You haven’t seen many films based on a string of 148 tweets, but if you have, here is another one. The point of this story is that a woman had a terrible experience trusting some dingbats, and this is the story that unfolded. She at least lived to tweet about the ordeal, some others weren’t as lucky.
Taylour Paige stars as the Zola of the title. Instead of playing French writer Emil Zola, author of classic novel Germinal outlining the misery of poor coal miners and their miserable families, she instead plays a waitress who is befriended by someone she possibly shouldn’t have befriended. Stefani (Riley Keough) is a white sex worker chaperoned around by her pimp X (Colman Domingo), whose technique in bringing Zola into their orbit consists of calling her “bitch” affectionately at either the beginning of or end of each sentence that she speaks. For lack of a better descriptor, Stefani talks “black”, and somehow that isn’t a red flag to Zola, who’s African-American.

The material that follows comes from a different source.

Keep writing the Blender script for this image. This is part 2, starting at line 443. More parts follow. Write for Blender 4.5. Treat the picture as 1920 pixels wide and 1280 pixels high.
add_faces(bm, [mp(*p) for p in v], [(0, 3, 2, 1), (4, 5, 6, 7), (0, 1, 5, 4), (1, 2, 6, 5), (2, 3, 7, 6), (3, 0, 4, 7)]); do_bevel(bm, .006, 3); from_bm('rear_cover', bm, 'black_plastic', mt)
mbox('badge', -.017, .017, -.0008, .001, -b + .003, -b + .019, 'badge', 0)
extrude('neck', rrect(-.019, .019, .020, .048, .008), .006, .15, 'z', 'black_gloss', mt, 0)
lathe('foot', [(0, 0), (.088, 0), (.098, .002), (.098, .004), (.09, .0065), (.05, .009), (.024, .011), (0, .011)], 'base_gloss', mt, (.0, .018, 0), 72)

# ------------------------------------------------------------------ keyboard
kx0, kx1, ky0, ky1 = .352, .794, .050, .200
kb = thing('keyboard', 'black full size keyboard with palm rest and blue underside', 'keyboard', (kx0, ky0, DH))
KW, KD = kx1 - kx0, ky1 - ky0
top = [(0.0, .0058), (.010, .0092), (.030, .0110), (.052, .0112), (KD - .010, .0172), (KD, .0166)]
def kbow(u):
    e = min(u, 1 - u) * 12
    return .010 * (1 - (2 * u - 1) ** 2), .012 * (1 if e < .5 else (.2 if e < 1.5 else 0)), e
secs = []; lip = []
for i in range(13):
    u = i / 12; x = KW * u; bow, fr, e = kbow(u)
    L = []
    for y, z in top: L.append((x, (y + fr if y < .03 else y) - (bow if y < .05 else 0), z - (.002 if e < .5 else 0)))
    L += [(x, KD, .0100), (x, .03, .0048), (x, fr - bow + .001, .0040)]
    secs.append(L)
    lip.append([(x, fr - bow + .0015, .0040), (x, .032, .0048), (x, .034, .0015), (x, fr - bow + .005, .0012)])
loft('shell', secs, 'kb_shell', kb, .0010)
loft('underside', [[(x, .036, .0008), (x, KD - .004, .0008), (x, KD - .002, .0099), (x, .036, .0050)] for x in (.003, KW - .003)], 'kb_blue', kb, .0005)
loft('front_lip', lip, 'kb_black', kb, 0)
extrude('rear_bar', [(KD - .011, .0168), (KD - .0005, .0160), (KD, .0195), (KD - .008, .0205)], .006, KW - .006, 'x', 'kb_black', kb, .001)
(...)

Almost everything Zola says, either out loud or in voice over narration to us, is taken from the tweet storm originally birthed out into the world back in 2015. Paige delivers all this truncated dialogue with minimum inflection and maximum venom.
She has been friends with Stefani for about a day before she is lured into travelling a long way to Florida from Detroit. I don’t know heaps about US geography, but I know enough to know that Detroit is in Michigan, and borders Canada, and Florida is at the other end of the map, dangling its way into the Gulf of Mexico. That’s a long-arsed car ride.
What’s worse is that, as sketchy as this all seems, and as mistrustful as Zola seems right from the start, none of that stops her from getting sucked into a maelstrom of bad decisions and worse intentions. Nominally it’s about earning some money, making bank, but Zola doesn’t even seem to be that interested in that.
Some of us, in our youth, have experiences that we had with people we barely knew but thought we connected with, people you’ve met at a bar or club or night out. Substances might have been involved. Anyway, against your better judgement, you find yourself on the other side of town in a car full of people you know nothing about, and you might have that moment like “what the fuck am I doing here?”, and that can be before the driver hits 200km per hour or someone drops a gun out of the sunroof and before the cops get involved.